10/23 Mesa’s Robert Brinton dead at 60

Robert Brinton, a key force in keeping the Cubs in Arizona, died unexpectedly on Friday. A past Cactus League Association president, Brinton was not feeling well in his office at the Mesa Convention and Visitors Bureau. Mesa Mayor Scott Smith said when Brinton failed to return from the restroom, another employee found him slumped over. He was 60.

“I was just absolutely stunned,” Smith told the Arizona Republic. “I lost a friend, a co-worker, a giant.”

Brinton and Smith partnered to save the Cubs from a potential move to Naples, Fla. The two men campaigned together for approval of a Mesa ballot measure that approved financing for a new Cubs Spring Training complex at the present site of Riverview Golf Course, near the interchange of Loops 101 and 202 in west Mesa.

“Everything he did was for the love of his community and people,” Smith said. “He gave selflessly because he believed in it. He was that kind of person.”

Cubs chairman Tom Ricketts said in a statement that Brinton helped persuade him to keep the Cubs in Arizona after he bought the team in 2009.

“Robert was as passionate a Cubs fan as there ever was,” Ricketts said in a statement. “His love for baseball helped fuel the success of the Cactus League through more than five decades. His leadership this past year is a big part of the reason our team is staying in Mesa, and his legacy to future generations will be evident each spring as the Cubs take the field. He was a true friend and we will miss him dearly.”

Former Arizona Diamondbacks GM Joe Garagiola Jr. said Brinton’s respectful manner and credibility helped persuade the Cubs to stay in Mesa in 1989, when the league had eight teams and was endangered. He said the Cubs were listening to Florida politicians, who were hoping to lure the remaining teams to their state.

“The debt that the Cactus League owes Robert Brinton is immeasurable,” Garagiola said. “Everyone who knew him has a hole in their heart today.”

Brinton served as president of the Cactus League Association for two years, but he was a board member for 20 years. He also was executive director of the Mesa Convention and Visitors Bureau and the past president of the Mesa HoHoKams, a civic group that performs many functions at Hohokam Stadium during games.
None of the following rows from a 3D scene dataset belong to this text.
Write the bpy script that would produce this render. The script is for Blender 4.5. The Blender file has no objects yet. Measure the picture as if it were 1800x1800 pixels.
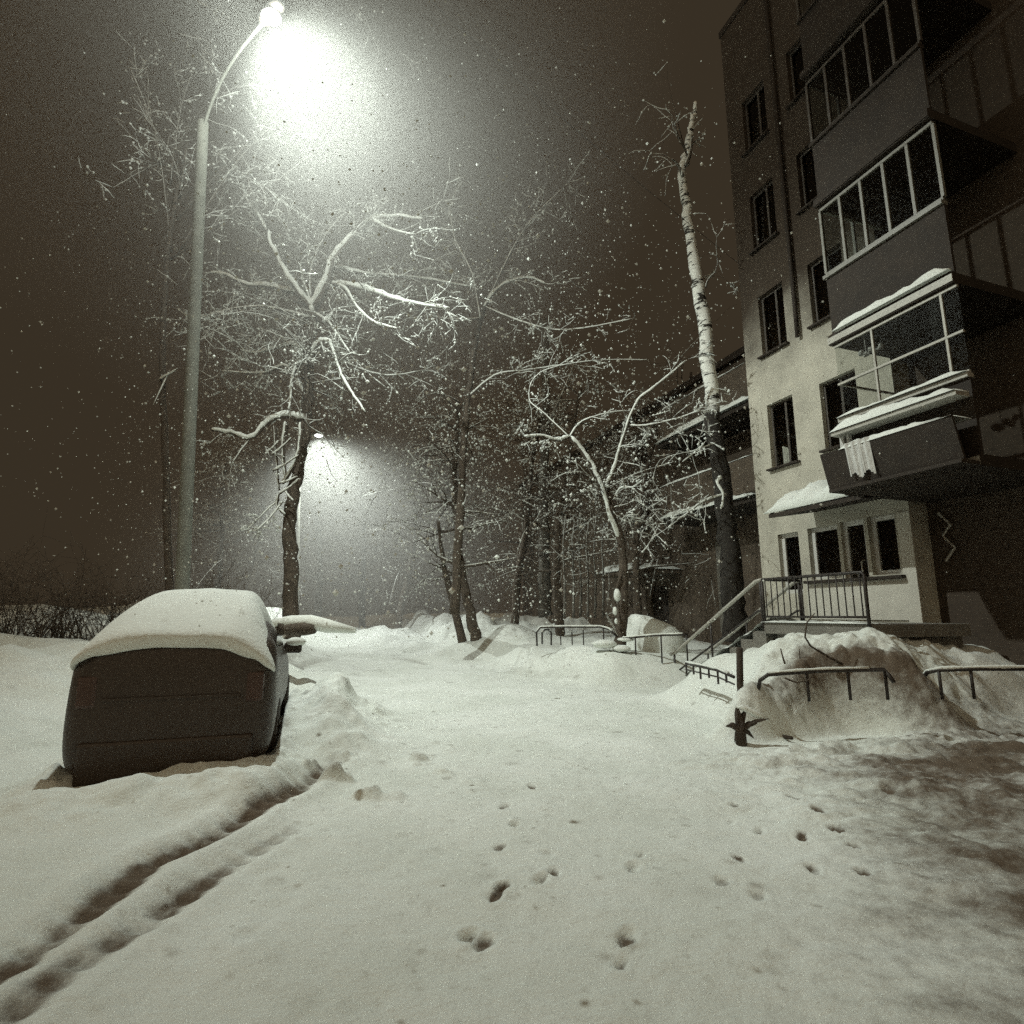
import bpy, math, random
import numpy as np
from mathutils import Vector, Matrix, Quaternion

random.seed(7)
np.random.seed(7)
scene = bpy.context.scene
COL = scene.collection
V = Vector

# ------------------------------------------------------------------ camera geometry (metres; eye 1.5 m above road)
EYE = 1.5
PITCH = math.atan(0.18)
CP, SP = math.cos(PITCH), math.sin(PITCH)

def at(px, py, Y):
    """world point seen at photo pixel (px,py) when it stands Y metres ahead"""
    a, u = (px - 900) / 1000.0, (900 - py) / 1000.0
    f, z = CP - SP * u, SP + CP * u
    return V((a / f * Y, Y, EYE + z / f * Y))

def ground_at(px, py, z=0.0):
    a, u = (px - 900) / 1000.0, (900 - py) / 1000.0
    f, zz = CP - SP * u, SP + CP * u
    Y = (z - EYE) / (zz / f)
    return (a / f * Y, Y)

# street frame: U runs down the street, Q to its right
UX, UY = -0.33, 0.944

# ------------------------------------------------------------------ mesh helpers
class MB:
    def __init__(self):
        self.v, self.f = [], []

    def quad(self, a, b, c, d):
        n = len(self.v)
        self.v += [tuple(a), tuple(b), tuple(c), tuple(d)]
        self.f.append((n, n + 1, n + 2, n + 3))

    def box(self, x0, x1, y0, y1, z0, z1):
        n = len(self.v)
        self.v += [(x0, y0, z0), (x1, y0, z0), (x1, y1, z0), (x0, y1, z0),
                   (x0, y0, z1), (x1, y0, z1), (x1, y1, z1), (x0, y1, z1)]
        self.f += [(n, n + 3, n + 2, n + 1), (n + 4, n + 5, n + 6, n + 7), (n, n + 1, n + 5, n + 4),
                   (n + 1, n + 2, n + 6, n + 5), (n + 2, n + 3, n + 7, n + 6), (n + 3, n, n + 4, n + 7)]
        return self

    def tube(self, pts, rad, sides=6, cap=True, squash=None):
        pts = [V(p) for p in pts]
        k = len(pts)
        if k < 2:
            return self
        if not hasattr(rad, '__len__'):
            rad = [rad] * k
        t0 = (pts[1] - pts[0])
        if t0.length < 1e-6:
            return self
        t0.normalize()
        ref = V((0, 0, 1)) if abs(t0.z) < 0.9 else V((1, 0, 0))
        nrm = t0.cross(ref).normalized()
        base = len(self.v)
        pt = t0
        for i in range(k):
            if i == 0:
                t = t0
            elif i == k - 1:
                t = (pts[i] - pts[i - 1])
            else:
                t = (pts[i + 1] - pts[i - 1])
            t = t.normalized() if t.length > 1e-7 else pt
            q = pt.rotation_difference(t)
            nrm = q @ nrm
            nrm = (nrm - t * nrm.dot(t)).normalized()
            b = t.cross(nrm)
            pt = t
            for s in range(sides):
                an = 2 * math.pi * s / sides
                self.v.append(tuple(pts[i] + (nrm * math.cos(an) + b * math.sin(an)) * rad[i]))
        for i in range(k - 1):
            for s in range(sides):
                a = base + i * sides + s
                b_ = base + i * sides + (s + 1) % sides
                self.f.append((a, b_, b_ + sides, a + sides))
        if cap:
            self.f.append(tuple(base + s for s in reversed(range(sides))))
            self.f.append(tuple(base + (k - 1) * sides + s for s in range(sides)))
        return self

    def blob(self, c, rx, ry, rz, nu=10, nv=6, jit=0.12, zmin=None, seed=None):
        rnd = random.Random(seed if seed is not None else random.random())
        base = len(self.v)
        c = V(c)
        for j in range(nv + 1):
            th = math.pi * j / nv
            for i in range(nu):
                ph = 2 * math.pi * i / nu
                k = 1 + (rnd.random() - .5) * 2 * jit if 0 < j < nv else 1
                z = c.z + rz * math.cos(th) * k
                if zmin is not None:
                    z = max(z, zmin)
                self.v.append((c.x + rx * math.sin(th) * math.cos(ph) * k, c.y + ry * math.sin(th) * math.sin(ph) * k, z))
        for j in range(nv):
            for i in range(nu):
                a = base + j * nu + i
                b = base + j * nu + (i + 1) % nu
                self.f.append((a, a + nu, b + nu, b))
        return self

    def octa(self, c, r):
        n = len(self.v)
        x, y, z = c
        r2 = r * random.uniform(.7, 1.2)
        self.v += [(x + r, y, z), (x - r, y, z), (x, y + r, z), (x, y - r, z), (x, y, z + r2), (x, y, z - r2)]
        for a, b in ((0, 2), (2, 1), (1, 3), (3, 0)):
            self.f.append((n + a, n + b, n + 4))
            self.f.append((n + b, n + a, n + 5))
        return self

    def prism(self, poly, y0, y1, axis='y'):
        """extrude polygon of (a,z) between y0 and y1"""
        n = len(self.v)
        k = len(poly)
        for yy in (y0, y1):
            for a, z in poly:
                self.v.append((a, yy, z) if axis == 'y' else (yy, a, z))
        self.f.append(tuple(n + i for i in range(k)))
        self.f.append(tuple(n + k + i for i in reversed(range(k))))
        for i in range(k):
            j = (i + 1) % k
            self.f.append((n + i, n + k + i, n + k + j, n + j))
        return self

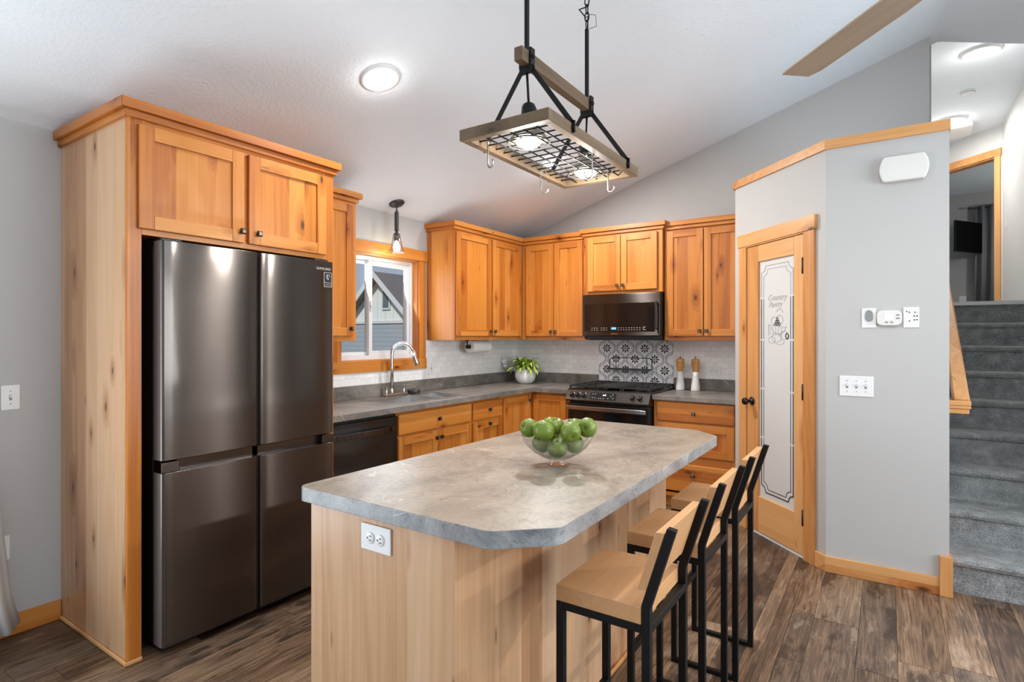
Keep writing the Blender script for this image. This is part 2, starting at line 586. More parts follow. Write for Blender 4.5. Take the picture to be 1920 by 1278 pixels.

Under Brinton’s leadership and through his tireless efforts, “the Cactus League exploded into a 15-team league that rivals the Super Bowl in economic importance,” said Dave Dunne, the league’s treasurer and manager of Salt River Fields at Talking Stick, the spring home of the Arizona Diamondbacks and the Colorado Rockies. The Cactus League drew more than 1.5 million fans this year and had an estimated economic impact of $360 million.

Dunne said Brinton was “this generation’s Dwight Patterson,” the hotelier who helped found the Cactus League by luring the Cubs to Mesa in 1952.

“Heaven’s baseball team just added another player,” said Mark Gallo, current HoHoKam stadium manager. “I loved the man.”

Brinton is survived by his wife, Nannette, and seven adult children. Services are pending.